Consideration Is an Essential Element in Contract

A consideration is a legal term used to describe the exchange of something of value for something else or for a service.3 min read

A consideration is an essential element in contract formation. A consideration is a legal term used to describe the exchange of something of value for something else or for a service. A consideration does not have to be money. The other important factor regarding considerations is that you do not have to meet someone else's standard of value. This means if an agreement has been made between neighbors to exchange a child's bicycle for an antique plate collection, the agreement holds regardless of the value appearing unequal.

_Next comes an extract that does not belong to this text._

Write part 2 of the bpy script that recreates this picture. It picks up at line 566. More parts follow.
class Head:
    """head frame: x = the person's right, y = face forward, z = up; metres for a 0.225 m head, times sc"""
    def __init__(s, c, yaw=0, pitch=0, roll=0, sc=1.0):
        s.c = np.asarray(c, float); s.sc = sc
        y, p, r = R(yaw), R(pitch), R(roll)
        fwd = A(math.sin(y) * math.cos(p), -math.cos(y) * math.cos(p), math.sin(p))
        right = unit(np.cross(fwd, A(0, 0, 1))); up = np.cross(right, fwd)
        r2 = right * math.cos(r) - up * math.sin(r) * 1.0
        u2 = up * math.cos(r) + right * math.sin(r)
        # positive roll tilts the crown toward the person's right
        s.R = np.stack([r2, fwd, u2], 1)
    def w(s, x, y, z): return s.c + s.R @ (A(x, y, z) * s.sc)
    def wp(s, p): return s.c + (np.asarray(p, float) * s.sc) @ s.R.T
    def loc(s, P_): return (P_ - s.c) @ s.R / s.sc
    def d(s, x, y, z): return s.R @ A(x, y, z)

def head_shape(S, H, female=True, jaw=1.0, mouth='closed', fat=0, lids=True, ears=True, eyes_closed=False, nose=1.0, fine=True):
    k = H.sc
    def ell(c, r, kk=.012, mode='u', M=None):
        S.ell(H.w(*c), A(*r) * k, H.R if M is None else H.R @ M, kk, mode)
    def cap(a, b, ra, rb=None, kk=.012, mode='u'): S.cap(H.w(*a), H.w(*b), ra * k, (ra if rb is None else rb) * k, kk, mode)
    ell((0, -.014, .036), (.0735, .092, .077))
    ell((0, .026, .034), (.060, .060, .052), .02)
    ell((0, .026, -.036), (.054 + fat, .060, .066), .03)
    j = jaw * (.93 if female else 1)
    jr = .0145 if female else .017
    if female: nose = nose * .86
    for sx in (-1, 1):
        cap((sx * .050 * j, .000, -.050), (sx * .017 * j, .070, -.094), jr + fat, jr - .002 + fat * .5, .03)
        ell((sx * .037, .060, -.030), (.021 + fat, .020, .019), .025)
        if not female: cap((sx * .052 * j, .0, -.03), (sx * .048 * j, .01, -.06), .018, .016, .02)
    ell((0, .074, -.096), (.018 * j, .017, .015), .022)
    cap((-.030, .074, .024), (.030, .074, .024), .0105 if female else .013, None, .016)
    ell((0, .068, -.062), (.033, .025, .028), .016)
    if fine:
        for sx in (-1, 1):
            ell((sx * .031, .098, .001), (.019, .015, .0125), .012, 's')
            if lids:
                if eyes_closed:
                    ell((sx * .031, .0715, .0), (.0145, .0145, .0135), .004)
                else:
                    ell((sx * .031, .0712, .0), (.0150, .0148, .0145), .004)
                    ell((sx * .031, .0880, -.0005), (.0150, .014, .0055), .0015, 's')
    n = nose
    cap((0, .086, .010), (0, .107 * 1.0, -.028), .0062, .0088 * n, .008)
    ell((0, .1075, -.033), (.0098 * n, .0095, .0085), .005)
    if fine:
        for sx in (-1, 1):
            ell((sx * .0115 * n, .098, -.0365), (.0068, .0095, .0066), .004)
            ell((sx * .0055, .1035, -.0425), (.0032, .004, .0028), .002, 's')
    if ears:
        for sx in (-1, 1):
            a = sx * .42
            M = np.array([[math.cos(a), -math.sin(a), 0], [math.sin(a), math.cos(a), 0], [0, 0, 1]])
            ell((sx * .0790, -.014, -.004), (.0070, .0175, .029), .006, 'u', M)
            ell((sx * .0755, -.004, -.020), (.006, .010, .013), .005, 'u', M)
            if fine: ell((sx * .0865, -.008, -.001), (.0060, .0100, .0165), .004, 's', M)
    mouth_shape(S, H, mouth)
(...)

In contract law, consideration explains the benefit of what is each party is receiving. To be legally binding, all parties in the contract must receive something from the consideration. A basic example of consideration is when, in exchange for payment, you receive an item of clothing.

What Is Consideration?

The legal definition of consideration is based on the concept of "bargained-for-exchange," where the parties of the contract agree to the exchange of something of value. In a valid contract, the consideration is the portion that explains the legal value that will be exchanged. The term "value" does not mean only money can be exchanged. Consideration can be any of the following:

  • Physical objects.
  • Services.
  • Promised actions.
  • A promise to not partake in future actions.

The value of the consideration can be a right, interest, or benefit going from one party to another party. Conversely, it can be some kind of forbearance, loss, detriment or responsibility that the other party gives, suffers, or undertakes. The value of the consideration only needs to be of adequate value, meaning the parties can make their own bargains. The consideration cannot be based on past actions.

If a pre-existing agreement between the parties exists, this cannot be used as the consideration legally. When the consideration is agreed to by both parties, the contract is considered binding. Most contracts include a statement at the beginning of the contract, like "for good and valuable consideration" or similar. Frequently this statement is incorrectly seen as fulfilling the requirements of contractual consideration. This is true in most states.